If you have a Solid State Drive or a Flash Drive, while they do not have moving parts they still can fail.  Most of these drive come with a 3 – 5 year warranty and could have a life beyond that.  But they are electronic and electronics can fail without warning.

So what should I be doing now?

The rule of thumb for computer is the 3-2-1.  The 3-2-1 backup rule is an easy-to-remember acronym for a common approach to keeping your data safe in almost any failure scenario. The rule is: keep at least three (3) copies of your data, and store two (2) backup copies on different storage media, with one (1) of them located offsite

Why do I need a backup offsite?

Offsite backups serve to protect us from the imperfections of the world around us. They help us in preserving our physical and technical storage space, give us protection against a complete system crash or hardware failure, and help us regain our data in the event of a breach.  It also means that you can recover you data no matter where you are when disaster strikes. 

 

So what are my 2 local backups?

Well the first one can be your phone or computer hard drive.  Now you may not think of this as a backup, but it is the main storage for any of your data. They not only contain all of you data, photos, financial, etc. but also it hold the operating system for the device, IOS for Mac and IPhone users Windows10 or Android as examples. It also contains all the program files that you need to run an application, camera, Facebook, Instagram, etc.

The second backup can be any external device that is connected to you main device. For desktops/laptops you can purchase an external USB hard drives that hooks up to the computer. You can purchase a 2TB drive for less than $100.  For phones, you can use the same hard drive that you use for a desktop/laptop with a special cable that converts your phone plug to the USB. Average cost for this is around $20.

OK, so how do I do an offsite backup?

Well this is very easy as you can do this in different way. Some people may think of offsite as storing the backup on the cloud.  While that is the ultimate in offsite backups, it is not requires.  When you create you external backup  like above, you add an additional external drive and make a second copy of the data. You then take that second external drive and move it someplace away from you location.  That could be bring it to your office, bring it to a family member, store it with a trusted neighbor/friend or put it in waterproof safe and bury it in the back yard. (Ok that last one may be impractical, but you get the message).

So what programs do I use to make these backups?

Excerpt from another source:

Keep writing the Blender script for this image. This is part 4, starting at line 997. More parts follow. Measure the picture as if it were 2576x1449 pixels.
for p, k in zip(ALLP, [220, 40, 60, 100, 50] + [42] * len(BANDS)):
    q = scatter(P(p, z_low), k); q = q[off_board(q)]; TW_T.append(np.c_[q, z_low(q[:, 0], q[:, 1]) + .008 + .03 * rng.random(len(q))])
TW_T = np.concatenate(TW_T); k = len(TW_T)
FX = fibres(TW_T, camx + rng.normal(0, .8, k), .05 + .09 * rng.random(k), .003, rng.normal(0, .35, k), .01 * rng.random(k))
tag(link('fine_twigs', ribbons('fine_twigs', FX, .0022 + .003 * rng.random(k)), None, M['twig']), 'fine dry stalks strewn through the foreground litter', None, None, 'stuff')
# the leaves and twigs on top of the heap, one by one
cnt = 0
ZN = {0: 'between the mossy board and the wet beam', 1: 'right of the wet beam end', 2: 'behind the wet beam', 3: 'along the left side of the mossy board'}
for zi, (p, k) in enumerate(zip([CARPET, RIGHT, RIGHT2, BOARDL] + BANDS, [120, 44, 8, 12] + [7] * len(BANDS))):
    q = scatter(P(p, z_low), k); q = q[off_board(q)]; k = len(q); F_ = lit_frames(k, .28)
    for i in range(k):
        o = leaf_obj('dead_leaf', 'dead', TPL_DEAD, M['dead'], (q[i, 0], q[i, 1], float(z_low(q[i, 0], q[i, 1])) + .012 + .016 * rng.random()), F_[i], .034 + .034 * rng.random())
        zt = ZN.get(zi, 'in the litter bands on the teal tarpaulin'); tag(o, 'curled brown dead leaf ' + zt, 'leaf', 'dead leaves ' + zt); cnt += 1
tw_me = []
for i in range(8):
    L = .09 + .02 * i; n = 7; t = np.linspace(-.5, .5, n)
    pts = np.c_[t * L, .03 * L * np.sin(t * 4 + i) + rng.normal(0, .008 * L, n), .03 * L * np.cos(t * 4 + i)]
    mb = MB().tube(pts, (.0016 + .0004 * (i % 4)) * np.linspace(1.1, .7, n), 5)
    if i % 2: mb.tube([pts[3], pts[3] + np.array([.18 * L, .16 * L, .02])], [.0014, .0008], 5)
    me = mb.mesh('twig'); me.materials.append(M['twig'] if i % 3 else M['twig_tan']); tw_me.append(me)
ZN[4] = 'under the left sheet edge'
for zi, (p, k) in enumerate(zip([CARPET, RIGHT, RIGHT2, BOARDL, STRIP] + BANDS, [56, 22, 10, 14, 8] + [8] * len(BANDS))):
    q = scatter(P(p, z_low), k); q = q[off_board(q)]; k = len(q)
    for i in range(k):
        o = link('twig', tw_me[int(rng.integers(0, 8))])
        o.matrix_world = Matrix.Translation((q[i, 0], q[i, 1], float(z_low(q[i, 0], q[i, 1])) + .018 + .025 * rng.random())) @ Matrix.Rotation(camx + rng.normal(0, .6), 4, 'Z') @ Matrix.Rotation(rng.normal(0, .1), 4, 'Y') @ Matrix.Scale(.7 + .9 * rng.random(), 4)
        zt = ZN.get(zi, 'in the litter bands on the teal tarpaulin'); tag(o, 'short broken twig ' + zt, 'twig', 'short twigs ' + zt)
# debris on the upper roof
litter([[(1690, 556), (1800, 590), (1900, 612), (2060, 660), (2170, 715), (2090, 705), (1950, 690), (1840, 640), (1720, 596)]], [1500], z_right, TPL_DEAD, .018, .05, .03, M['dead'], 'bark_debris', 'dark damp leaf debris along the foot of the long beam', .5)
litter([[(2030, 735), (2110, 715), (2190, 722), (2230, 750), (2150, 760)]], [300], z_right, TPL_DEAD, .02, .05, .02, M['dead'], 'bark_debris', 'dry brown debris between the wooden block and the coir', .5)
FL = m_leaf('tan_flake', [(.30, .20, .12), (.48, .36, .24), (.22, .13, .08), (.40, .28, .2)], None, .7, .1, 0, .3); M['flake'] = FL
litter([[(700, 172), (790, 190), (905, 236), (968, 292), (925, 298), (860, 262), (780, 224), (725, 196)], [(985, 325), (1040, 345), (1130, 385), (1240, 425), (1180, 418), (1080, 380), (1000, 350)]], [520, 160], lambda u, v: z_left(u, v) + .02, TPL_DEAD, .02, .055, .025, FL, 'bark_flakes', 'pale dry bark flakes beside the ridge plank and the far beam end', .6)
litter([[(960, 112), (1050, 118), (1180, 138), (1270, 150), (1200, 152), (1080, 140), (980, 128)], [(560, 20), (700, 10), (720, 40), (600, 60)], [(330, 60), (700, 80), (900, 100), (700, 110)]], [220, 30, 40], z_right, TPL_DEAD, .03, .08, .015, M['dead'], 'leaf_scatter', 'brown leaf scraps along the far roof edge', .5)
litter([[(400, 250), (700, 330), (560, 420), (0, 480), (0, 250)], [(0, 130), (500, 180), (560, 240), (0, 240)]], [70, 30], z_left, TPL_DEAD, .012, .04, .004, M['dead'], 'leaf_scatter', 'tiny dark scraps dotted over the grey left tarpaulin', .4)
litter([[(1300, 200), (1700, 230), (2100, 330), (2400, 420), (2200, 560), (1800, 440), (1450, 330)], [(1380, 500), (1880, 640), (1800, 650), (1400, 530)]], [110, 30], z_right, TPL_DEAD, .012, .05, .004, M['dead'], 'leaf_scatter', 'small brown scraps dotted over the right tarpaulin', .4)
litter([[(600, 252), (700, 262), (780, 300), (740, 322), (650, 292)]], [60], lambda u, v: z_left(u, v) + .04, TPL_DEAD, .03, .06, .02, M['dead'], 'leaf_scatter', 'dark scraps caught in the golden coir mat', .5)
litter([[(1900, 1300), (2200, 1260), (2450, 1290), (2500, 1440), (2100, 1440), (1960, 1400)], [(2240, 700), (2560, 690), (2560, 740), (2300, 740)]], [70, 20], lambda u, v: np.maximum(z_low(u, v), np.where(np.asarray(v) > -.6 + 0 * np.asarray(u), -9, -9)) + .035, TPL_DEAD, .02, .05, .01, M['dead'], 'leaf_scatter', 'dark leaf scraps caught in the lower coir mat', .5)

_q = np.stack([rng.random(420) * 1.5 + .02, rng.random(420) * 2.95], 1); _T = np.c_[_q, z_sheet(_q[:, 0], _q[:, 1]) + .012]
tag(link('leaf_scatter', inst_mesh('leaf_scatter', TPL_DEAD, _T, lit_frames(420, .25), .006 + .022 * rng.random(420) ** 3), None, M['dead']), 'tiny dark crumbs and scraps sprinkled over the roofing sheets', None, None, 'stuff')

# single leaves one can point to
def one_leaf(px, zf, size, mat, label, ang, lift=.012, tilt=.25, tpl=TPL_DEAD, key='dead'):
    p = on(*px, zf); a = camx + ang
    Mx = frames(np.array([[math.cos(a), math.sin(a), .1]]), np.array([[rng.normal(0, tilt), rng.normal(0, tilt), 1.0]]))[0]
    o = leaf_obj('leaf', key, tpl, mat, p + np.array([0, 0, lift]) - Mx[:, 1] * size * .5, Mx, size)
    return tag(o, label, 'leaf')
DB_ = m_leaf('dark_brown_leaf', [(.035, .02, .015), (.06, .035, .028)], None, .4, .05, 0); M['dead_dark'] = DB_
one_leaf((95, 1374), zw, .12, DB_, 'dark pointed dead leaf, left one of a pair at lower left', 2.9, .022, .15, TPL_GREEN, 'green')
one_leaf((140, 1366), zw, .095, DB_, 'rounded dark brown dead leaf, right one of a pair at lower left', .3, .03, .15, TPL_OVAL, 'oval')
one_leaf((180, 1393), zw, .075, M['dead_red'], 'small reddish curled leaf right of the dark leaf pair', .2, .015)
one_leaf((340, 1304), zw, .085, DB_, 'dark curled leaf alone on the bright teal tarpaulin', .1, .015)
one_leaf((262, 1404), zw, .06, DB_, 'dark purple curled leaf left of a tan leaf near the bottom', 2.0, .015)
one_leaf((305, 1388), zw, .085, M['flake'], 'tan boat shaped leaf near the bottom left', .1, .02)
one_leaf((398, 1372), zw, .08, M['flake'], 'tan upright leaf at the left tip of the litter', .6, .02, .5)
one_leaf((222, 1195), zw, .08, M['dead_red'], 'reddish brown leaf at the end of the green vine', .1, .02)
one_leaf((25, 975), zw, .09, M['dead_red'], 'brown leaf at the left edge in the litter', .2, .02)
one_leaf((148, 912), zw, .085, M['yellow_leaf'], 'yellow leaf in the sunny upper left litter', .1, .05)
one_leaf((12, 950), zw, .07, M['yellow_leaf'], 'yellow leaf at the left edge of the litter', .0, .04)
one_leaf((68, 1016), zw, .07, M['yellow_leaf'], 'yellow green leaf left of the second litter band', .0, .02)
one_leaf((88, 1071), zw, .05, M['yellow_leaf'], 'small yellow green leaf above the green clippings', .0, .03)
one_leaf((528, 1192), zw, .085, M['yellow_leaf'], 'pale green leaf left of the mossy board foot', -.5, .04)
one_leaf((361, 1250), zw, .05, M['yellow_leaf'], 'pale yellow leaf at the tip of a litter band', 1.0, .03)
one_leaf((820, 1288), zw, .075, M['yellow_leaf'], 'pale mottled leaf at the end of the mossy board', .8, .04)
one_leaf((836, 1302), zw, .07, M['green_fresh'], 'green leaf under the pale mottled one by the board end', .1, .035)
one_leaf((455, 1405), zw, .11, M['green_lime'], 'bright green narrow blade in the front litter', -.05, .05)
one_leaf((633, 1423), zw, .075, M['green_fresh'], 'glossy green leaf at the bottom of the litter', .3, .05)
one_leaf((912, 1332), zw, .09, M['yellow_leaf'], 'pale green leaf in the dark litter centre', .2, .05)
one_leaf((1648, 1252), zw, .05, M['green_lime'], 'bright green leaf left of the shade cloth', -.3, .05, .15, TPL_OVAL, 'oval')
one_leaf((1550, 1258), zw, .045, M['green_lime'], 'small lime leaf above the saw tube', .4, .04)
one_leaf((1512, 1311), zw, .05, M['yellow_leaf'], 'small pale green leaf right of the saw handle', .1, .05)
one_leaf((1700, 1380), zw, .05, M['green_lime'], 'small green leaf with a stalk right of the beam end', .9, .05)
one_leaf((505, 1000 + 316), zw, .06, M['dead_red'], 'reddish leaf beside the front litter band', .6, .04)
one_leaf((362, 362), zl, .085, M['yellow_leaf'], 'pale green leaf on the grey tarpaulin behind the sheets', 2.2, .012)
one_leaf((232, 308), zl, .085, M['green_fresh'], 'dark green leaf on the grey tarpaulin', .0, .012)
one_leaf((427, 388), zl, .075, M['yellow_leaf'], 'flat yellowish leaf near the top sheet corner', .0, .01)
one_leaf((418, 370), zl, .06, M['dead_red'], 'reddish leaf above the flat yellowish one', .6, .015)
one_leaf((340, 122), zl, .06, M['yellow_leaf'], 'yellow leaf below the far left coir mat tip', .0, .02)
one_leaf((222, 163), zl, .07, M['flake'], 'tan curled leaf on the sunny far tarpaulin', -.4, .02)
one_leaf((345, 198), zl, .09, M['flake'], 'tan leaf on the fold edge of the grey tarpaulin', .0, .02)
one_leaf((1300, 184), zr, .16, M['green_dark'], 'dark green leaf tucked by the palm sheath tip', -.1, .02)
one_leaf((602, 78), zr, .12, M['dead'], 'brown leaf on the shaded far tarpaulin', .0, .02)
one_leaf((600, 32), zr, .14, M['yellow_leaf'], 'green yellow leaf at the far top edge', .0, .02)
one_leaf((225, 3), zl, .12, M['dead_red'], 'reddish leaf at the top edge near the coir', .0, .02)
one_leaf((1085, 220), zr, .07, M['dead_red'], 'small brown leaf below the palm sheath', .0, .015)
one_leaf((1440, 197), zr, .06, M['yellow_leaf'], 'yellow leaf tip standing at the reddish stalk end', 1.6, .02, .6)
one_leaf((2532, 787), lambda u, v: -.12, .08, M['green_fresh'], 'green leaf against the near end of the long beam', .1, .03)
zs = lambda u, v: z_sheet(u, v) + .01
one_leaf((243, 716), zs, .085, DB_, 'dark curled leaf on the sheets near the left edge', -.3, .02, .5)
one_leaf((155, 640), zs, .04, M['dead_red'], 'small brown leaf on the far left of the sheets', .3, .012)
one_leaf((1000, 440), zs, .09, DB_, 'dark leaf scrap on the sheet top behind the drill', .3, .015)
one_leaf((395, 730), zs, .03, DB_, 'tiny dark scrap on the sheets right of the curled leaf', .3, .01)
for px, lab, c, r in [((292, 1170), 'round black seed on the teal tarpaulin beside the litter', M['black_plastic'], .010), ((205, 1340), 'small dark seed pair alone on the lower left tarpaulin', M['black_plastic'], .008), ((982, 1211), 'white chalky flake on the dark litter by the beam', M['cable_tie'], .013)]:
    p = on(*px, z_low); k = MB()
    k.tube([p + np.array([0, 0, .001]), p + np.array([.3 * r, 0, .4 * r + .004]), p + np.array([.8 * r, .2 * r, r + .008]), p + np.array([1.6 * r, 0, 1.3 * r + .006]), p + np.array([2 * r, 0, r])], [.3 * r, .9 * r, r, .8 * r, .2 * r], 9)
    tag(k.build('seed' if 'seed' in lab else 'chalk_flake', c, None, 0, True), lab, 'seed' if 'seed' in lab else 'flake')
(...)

If you are using an Apple device, there is a program called Time Machine. Time Machine works whenever the Mac is on. With Time Machine, your Mac keeps hourly backups for the previous 24 hours, daily backups for the previous month, and weekly backups for all previous months, until the Time Machine disk is full. ... Time Machine works with external hard drives.

For Windows devices you have Windows Backup that comes with Windows10.  While not the best backup program, it is easy to use and comes with Windows.  There are also many backup programs that can be added to Windows that give you more features. Additionally there are programs that will back up your data not only to an external device but also to the cloud.  These programs can run anywhere from free to a couple hundred dollars a year.

Final Thoughts

Now if you decide not to backup any data, just keep this in mind.  There are companies that will try to recover any lost data on a hard drive.  Expect to pay between $500and up for an attempt.  I say attempt in that they may not be able to recover everything.  Mac books could be a little cheaper, but still in the $500 to $1500 range.